- [Short problem] The listing below is to be output in its exact form.

- [Information shown]

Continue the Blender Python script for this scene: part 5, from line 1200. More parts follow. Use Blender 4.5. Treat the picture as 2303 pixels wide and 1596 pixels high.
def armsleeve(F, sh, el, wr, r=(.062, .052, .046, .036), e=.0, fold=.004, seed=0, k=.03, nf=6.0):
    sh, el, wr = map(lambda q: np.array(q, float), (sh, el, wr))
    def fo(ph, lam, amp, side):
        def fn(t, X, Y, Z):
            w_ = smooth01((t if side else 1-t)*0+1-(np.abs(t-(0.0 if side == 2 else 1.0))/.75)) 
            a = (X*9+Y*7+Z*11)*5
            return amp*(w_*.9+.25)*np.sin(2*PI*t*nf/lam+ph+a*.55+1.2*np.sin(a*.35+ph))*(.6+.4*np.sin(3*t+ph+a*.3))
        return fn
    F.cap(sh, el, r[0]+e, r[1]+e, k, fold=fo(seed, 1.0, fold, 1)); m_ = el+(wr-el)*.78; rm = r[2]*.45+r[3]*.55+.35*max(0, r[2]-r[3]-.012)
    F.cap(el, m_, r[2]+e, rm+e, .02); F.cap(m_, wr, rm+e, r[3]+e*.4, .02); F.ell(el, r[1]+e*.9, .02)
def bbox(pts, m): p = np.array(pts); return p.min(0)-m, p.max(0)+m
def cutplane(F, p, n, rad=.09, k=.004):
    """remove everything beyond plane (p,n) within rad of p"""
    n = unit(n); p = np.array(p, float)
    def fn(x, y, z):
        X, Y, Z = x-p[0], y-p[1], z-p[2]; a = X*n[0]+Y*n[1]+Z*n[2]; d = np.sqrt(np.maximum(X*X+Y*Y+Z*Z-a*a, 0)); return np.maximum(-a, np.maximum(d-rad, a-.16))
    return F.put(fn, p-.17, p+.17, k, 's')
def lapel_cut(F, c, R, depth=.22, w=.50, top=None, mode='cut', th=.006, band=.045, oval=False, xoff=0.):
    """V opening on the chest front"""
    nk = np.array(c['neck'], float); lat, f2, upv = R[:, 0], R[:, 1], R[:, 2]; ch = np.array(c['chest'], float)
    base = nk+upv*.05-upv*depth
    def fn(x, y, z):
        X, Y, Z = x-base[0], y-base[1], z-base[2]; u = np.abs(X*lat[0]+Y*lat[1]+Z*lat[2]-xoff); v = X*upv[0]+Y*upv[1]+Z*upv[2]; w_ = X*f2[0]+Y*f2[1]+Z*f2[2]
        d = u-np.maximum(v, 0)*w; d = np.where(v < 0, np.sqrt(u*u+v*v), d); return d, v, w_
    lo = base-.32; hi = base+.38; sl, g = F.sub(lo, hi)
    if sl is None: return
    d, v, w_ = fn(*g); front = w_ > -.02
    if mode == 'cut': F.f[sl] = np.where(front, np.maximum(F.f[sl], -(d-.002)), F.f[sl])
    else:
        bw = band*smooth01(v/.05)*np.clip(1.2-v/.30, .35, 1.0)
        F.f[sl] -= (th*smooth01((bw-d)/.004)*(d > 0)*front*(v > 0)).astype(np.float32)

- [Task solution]
Continue the Blender Python script for this scene: part 5, from line 1200. More parts follow. Use Blender 4.5. Treat the picture as 2303 pixels wide and 1596 pixels high.
def armsleeve(F, sh, el, wr, r=(.062, .052, .046, .036), e=.0, fold=.004, seed=0, k=.03, nf=6.0):
    sh, el, wr = map(lambda q: np.array(q, float), (sh, el, wr))
    def fo(ph, lam, amp, side):
        def fn(t, X, Y, Z):
            w_ = smooth01((t if side else 1-t)*0+1-(np.abs(t-(0.0 if side == 2 else 1.0))/.75)) 
            a = (X*9+Y*7+Z*11)*5
            return amp*(w_*.9+.25)*np.sin(2*PI*t*nf/lam+ph+a*.55+1.2*np.sin(a*.35+ph))*(.6+.4*np.sin(3*t+ph+a*.3))
        return fn
    F.cap(sh, el, r[0]+e, r[1]+e, k, fold=fo(seed, 1.0, fold, 1)); m_ = el+(wr-el)*.78; rm = r[2]*.45+r[3]*.55+.35*max(0, r[2]-r[3]-.012)
    F.cap(el, m_, r[2]+e, rm+e, .02); F.cap(m_, wr, rm+e, r[3]+e*.4, .02); F.ell(el, r[1]+e*.9, .02)
def bbox(pts, m): p = np.array(pts); return p.min(0)-m, p.max(0)+m
def cutplane(F, p, n, rad=.09, k=.004):
    """remove everything beyond plane (p,n) within rad of p"""
    n = unit(n); p = np.array(p, float)
    def fn(x, y, z):
        X, Y, Z = x-p[0], y-p[1], z-p[2]; a = X*n[0]+Y*n[1]+Z*n[2]; d = np.sqrt(np.maximum(X*X+Y*Y+Z*Z-a*a, 0)); return np.maximum(-a, np.maximum(d-rad, a-.16))
    return F.put(fn, p-.17, p+.17, k, 's')
def lapel_cut(F, c, R, depth=.22, w=.50, top=None, mode='cut', th=.006, band=.045, oval=False, xoff=0.):
    """V opening on the chest front"""
    nk = np.array(c['neck'], float); lat, f2, upv = R[:, 0], R[:, 1], R[:, 2]; ch = np.array(c['chest'], float)
    base = nk+upv*.05-upv*depth
    def fn(x, y, z):
        X, Y, Z = x-base[0], y-base[1], z-base[2]; u = np.abs(X*lat[0]+Y*lat[1]+Z*lat[2]-xoff); v = X*upv[0]+Y*upv[1]+Z*upv[2]; w_ = X*f2[0]+Y*f2[1]+Z*f2[2]
        d = u-np.maximum(v, 0)*w; d = np.where(v < 0, np.sqrt(u*u+v*v), d); return d, v, w_
    lo = base-.32; hi = base+.38; sl, g = F.sub(lo, hi)
    if sl is None: return
    d, v, w_ = fn(*g); front = w_ > -.02
    if mode == 'cut': F.f[sl] = np.where(front, np.maximum(F.f[sl], -(d-.002)), F.f[sl])
    else:
        bw = band*smooth01(v/.05)*np.clip(1.2-v/.30, .35, 1.0)
        F.f[sl] -= (th*smooth01((bw-d)/.004)*(d > 0)*front*(v > 0)).astype(np.float32)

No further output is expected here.